Work to be completed: Reproduce, exactly and in full, the lines from the one with "Build this scene" through the one with "SUN_AZ, SUN_EL = azel(219.5, 820)" in the data below; drop pictures.

Information provided:
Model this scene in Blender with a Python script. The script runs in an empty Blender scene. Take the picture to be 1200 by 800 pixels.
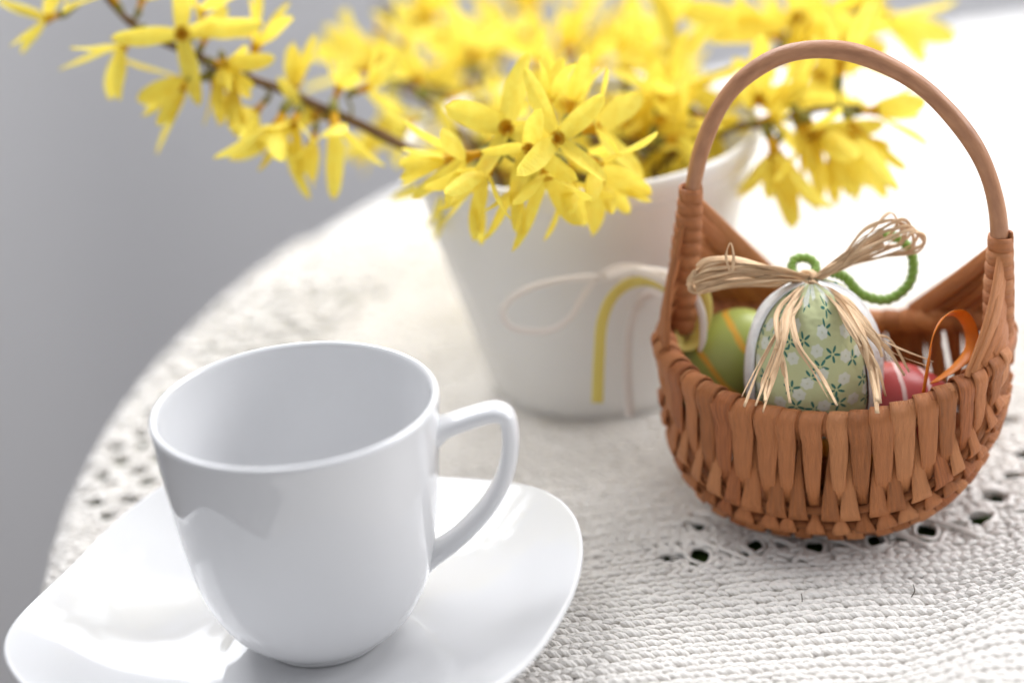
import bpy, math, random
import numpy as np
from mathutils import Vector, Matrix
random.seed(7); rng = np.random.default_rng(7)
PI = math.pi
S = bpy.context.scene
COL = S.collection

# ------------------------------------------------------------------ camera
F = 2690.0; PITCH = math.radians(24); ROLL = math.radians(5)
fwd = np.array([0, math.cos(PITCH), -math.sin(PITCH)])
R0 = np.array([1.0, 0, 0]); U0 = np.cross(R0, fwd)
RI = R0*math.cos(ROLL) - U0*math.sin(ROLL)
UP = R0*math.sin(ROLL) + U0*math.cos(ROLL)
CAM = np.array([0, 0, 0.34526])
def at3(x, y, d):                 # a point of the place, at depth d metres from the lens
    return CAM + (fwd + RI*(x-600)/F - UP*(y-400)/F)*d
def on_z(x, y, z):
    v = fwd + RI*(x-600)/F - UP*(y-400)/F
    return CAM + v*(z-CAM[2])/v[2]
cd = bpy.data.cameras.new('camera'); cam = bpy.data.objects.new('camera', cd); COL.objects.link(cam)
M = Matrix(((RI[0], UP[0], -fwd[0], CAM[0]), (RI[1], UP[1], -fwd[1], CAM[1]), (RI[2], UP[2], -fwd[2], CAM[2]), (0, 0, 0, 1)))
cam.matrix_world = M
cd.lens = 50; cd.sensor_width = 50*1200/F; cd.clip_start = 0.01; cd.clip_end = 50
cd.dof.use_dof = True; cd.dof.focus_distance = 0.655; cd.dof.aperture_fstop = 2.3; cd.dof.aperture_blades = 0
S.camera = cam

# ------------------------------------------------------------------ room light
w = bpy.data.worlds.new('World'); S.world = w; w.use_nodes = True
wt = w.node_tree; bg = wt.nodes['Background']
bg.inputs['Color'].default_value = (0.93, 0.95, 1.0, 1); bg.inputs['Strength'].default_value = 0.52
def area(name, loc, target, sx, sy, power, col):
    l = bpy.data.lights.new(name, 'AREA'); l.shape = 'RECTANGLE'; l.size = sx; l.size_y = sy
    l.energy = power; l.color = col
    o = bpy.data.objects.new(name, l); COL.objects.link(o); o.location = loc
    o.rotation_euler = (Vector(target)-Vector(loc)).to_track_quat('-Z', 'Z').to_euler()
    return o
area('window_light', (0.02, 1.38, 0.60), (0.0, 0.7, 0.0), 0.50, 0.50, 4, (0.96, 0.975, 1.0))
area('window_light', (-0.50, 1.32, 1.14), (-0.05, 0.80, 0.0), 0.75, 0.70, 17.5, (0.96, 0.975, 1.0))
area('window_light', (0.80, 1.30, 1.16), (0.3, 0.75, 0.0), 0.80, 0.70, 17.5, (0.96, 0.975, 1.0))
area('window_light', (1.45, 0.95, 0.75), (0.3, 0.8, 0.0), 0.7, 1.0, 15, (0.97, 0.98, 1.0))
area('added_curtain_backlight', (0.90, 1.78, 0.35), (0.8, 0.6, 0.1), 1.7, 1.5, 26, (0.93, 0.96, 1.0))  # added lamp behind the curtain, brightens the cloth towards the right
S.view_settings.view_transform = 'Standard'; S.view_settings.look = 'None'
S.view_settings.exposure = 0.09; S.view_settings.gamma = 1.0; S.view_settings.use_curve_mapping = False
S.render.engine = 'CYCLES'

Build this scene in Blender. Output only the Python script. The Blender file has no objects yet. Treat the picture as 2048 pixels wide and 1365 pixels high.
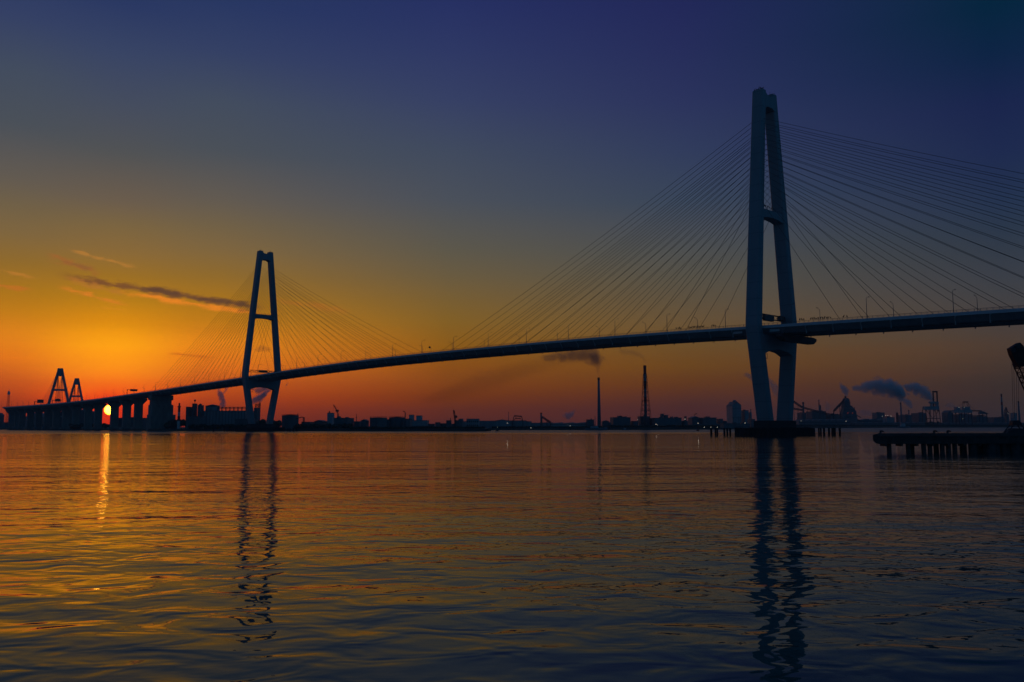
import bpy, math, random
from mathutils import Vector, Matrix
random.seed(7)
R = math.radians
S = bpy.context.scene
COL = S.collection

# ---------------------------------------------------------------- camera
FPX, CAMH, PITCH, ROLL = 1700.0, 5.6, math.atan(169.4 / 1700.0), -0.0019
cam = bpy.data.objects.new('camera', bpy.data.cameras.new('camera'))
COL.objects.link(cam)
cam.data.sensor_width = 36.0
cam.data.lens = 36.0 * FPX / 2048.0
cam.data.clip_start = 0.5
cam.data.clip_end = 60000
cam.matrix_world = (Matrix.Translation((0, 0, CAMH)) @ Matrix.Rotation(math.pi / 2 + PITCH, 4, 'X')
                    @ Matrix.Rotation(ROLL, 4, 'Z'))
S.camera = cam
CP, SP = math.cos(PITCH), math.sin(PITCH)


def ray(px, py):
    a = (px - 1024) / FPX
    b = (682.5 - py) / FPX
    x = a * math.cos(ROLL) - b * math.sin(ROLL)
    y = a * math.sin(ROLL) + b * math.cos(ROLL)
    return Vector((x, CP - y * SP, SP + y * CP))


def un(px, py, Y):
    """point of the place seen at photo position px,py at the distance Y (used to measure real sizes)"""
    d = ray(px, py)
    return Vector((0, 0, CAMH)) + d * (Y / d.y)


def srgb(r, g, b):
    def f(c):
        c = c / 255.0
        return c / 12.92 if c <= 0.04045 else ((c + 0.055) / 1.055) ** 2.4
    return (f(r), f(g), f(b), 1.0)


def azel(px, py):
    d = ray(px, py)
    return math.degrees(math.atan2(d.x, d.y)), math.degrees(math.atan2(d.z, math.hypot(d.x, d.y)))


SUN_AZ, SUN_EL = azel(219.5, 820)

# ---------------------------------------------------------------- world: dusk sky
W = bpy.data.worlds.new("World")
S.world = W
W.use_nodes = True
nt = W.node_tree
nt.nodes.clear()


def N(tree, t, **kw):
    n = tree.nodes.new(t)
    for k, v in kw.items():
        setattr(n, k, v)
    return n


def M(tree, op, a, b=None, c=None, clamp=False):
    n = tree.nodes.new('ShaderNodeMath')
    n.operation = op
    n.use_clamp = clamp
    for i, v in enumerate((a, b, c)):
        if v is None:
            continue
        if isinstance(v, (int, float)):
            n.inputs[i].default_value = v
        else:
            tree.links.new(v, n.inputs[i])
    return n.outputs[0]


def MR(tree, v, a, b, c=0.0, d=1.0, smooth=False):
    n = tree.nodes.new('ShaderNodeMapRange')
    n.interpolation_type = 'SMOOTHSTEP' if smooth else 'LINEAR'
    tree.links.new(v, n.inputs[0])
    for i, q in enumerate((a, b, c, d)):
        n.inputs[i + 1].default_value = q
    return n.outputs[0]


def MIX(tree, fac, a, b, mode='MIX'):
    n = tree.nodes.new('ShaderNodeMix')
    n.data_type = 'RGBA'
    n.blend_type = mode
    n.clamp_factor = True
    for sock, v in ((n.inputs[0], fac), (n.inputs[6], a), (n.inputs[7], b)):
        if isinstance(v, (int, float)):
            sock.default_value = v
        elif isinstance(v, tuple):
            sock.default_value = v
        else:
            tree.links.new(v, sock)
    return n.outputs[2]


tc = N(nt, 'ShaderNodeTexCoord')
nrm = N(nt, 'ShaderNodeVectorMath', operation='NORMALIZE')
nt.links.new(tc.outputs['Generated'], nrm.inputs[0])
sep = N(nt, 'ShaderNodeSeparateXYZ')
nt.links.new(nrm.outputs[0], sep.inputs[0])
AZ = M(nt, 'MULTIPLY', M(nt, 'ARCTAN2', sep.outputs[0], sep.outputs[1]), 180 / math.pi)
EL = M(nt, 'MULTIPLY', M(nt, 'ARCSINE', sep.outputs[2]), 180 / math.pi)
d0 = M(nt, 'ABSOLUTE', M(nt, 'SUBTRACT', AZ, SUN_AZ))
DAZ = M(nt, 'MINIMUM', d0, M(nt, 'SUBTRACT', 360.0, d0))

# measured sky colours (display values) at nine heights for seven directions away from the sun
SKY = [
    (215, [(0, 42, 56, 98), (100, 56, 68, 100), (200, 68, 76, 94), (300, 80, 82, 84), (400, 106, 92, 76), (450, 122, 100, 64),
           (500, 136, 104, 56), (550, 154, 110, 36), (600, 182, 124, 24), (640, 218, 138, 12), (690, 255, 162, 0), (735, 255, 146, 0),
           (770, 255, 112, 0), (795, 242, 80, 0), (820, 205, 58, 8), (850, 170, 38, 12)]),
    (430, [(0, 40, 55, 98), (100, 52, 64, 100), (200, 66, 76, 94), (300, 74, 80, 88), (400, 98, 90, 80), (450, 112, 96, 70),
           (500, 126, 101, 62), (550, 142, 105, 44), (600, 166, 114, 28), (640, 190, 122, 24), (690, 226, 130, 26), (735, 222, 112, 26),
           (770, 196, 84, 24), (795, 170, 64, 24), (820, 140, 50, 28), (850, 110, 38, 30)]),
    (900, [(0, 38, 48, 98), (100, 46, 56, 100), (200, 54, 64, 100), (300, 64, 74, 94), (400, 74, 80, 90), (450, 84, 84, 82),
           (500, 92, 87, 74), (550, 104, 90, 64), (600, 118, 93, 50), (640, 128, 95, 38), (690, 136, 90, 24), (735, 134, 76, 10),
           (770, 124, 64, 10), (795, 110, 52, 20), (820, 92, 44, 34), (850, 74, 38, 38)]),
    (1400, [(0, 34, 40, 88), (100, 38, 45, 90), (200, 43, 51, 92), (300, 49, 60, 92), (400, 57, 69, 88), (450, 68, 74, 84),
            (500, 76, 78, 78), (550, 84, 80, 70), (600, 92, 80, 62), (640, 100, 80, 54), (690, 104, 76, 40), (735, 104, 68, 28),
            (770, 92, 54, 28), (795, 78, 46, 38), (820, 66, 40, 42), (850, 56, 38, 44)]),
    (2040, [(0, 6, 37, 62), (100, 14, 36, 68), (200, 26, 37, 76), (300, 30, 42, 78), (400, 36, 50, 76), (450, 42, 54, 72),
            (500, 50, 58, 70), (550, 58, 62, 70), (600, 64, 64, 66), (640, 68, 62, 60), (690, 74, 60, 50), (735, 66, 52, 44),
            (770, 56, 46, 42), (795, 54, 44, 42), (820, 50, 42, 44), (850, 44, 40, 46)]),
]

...

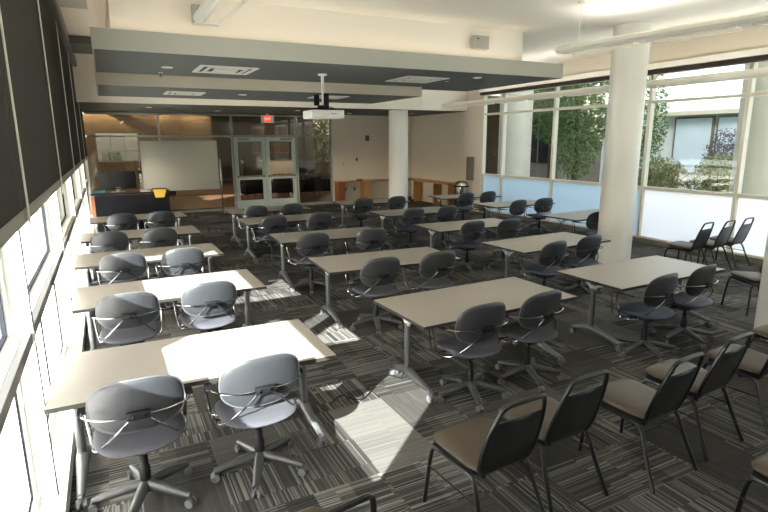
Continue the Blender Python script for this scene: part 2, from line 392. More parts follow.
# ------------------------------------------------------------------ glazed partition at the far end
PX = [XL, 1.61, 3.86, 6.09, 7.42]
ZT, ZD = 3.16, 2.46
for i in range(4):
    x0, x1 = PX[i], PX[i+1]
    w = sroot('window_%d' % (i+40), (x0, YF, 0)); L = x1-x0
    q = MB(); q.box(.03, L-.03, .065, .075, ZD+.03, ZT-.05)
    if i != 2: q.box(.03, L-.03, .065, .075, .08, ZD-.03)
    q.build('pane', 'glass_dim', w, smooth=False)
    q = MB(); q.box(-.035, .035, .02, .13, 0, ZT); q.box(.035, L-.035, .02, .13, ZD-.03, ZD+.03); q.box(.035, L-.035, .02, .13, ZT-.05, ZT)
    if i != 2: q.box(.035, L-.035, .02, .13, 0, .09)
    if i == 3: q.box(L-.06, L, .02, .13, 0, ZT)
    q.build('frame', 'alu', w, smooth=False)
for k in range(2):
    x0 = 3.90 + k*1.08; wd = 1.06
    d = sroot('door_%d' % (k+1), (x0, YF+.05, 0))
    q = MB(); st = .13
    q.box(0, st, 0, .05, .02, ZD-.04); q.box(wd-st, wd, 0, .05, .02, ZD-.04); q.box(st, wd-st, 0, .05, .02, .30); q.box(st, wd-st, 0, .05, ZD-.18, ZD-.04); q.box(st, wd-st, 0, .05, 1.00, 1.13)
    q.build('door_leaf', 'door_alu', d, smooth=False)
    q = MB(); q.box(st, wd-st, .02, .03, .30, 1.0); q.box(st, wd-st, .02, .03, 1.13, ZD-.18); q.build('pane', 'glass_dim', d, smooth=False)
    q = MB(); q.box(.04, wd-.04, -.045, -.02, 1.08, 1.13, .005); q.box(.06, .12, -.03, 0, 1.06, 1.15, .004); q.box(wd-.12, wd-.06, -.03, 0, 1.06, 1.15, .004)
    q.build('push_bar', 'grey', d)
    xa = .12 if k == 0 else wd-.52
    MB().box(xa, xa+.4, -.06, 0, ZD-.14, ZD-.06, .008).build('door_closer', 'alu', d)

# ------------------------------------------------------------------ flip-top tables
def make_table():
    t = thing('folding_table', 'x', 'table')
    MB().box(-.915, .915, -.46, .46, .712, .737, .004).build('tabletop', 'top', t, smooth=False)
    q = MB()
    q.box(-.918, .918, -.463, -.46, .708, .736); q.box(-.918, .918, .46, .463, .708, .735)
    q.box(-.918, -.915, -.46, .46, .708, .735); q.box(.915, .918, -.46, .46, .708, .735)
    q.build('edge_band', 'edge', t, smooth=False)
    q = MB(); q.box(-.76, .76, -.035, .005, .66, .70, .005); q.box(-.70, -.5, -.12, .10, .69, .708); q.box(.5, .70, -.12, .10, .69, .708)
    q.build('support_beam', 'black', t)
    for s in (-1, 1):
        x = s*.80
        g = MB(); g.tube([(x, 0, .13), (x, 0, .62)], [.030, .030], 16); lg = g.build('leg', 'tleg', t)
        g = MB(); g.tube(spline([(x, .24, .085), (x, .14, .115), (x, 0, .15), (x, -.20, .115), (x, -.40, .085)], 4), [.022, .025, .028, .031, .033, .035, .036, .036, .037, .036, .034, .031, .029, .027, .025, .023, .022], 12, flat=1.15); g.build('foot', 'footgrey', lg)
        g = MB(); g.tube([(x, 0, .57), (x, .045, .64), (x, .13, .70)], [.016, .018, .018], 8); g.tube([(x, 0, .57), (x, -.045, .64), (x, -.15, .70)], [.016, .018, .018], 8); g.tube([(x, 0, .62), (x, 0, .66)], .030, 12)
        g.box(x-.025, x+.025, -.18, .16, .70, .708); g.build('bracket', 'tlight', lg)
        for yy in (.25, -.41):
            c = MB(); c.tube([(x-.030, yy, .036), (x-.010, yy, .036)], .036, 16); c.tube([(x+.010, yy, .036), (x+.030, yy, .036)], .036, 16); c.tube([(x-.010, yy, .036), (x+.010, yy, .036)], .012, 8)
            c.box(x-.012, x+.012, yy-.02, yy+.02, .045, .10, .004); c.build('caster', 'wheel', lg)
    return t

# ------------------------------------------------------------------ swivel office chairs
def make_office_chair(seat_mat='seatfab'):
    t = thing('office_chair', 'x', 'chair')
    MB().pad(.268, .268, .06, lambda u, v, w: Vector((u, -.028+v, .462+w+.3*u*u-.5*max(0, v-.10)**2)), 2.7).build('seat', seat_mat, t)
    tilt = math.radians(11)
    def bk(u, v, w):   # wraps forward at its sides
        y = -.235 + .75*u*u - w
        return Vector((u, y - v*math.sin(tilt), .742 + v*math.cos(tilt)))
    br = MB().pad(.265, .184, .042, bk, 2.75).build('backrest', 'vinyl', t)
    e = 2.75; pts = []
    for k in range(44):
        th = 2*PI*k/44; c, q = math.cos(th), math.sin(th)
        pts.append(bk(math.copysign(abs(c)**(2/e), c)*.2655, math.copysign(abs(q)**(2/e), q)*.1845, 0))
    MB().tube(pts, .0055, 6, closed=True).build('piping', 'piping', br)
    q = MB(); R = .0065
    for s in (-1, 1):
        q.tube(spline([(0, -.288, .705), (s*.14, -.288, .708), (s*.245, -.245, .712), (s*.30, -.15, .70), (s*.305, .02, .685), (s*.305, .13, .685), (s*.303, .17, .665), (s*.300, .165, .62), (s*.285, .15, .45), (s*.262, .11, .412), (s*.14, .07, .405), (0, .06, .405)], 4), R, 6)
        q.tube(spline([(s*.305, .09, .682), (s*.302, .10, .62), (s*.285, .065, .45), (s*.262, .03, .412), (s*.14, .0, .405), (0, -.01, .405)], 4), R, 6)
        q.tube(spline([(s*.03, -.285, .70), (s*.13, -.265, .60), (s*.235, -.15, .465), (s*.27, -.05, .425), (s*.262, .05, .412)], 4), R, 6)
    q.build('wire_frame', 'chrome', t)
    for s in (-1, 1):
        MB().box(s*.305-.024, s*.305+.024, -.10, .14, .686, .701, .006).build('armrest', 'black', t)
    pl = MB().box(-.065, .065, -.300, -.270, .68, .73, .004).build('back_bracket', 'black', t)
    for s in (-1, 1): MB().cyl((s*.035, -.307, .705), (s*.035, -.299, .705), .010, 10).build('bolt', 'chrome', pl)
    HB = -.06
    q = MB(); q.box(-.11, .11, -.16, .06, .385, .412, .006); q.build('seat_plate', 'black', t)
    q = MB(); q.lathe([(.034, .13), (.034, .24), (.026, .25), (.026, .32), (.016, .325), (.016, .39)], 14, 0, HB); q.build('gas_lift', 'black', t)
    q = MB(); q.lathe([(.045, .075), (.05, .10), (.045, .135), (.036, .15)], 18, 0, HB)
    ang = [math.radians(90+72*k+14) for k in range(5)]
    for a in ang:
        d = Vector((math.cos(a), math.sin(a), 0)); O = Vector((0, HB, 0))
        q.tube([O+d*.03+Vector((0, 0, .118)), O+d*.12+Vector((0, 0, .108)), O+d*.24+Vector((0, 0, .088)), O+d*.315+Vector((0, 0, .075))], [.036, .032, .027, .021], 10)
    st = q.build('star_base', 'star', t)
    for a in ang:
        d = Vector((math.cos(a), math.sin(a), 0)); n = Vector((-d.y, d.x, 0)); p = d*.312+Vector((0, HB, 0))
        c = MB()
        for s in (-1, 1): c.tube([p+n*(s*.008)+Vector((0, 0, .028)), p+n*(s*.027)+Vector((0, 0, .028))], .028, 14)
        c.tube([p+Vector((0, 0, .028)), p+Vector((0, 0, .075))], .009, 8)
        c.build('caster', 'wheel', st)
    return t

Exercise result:
Build this scene in Blender. Output only the Python script. The Blender file has no objects yet. Treat the picture as 2048 pixels wide and 1365 pixels high.
import bpy, math, random
from mathutils import Vector, Matrix
random.seed(7)
R = math.radians
S = bpy.context.scene
COL = S.collection

# ---------------------------------------------------------------- camera
FPX, CAMH, PITCH, ROLL = 1700.0, 5.6, math.atan(169.4 / 1700.0), -0.0019
cam = bpy.data.objects.new('camera', bpy.data.cameras.new('camera'))
COL.objects.link(cam)
cam.data.sensor_width = 36.0
cam.data.lens = 36.0 * FPX / 2048.0
cam.data.clip_start = 0.5
cam.data.clip_end = 60000
cam.matrix_world = (Matrix.Translation((0, 0, CAMH)) @ Matrix.Rotation(math.pi / 2 + PITCH, 4, 'X')
                    @ Matrix.Rotation(ROLL, 4, 'Z'))
S.camera = cam
CP, SP = math.cos(PITCH), math.sin(PITCH)


def ray(px, py):
    a = (px - 1024) / FPX
    b = (682.5 - py) / FPX
    x = a * math.cos(ROLL) - b * math.sin(ROLL)
    y = a * math.sin(ROLL) + b * math.cos(ROLL)
    return Vector((x, CP - y * SP, SP + y * CP))


def un(px, py, Y):
    """point of the place seen at photo position px,py at the distance Y (used to measure real sizes)"""
    d = ray(px, py)
    return Vector((0, 0, CAMH)) + d * (Y / d.y)


def srgb(r, g, b):
    def f(c):
        c = c / 255.0
        return c / 12.92 if c <= 0.04045 else ((c + 0.055) / 1.055) ** 2.4
    return (f(r), f(g), f(b), 1.0)


def azel(px, py):
    d = ray(px, py)
    return math.degrees(math.atan2(d.x, d.y)), math.degrees(math.atan2(d.z, math.hypot(d.x, d.y)))


SUN_AZ, SUN_EL = azel(219.5, 820)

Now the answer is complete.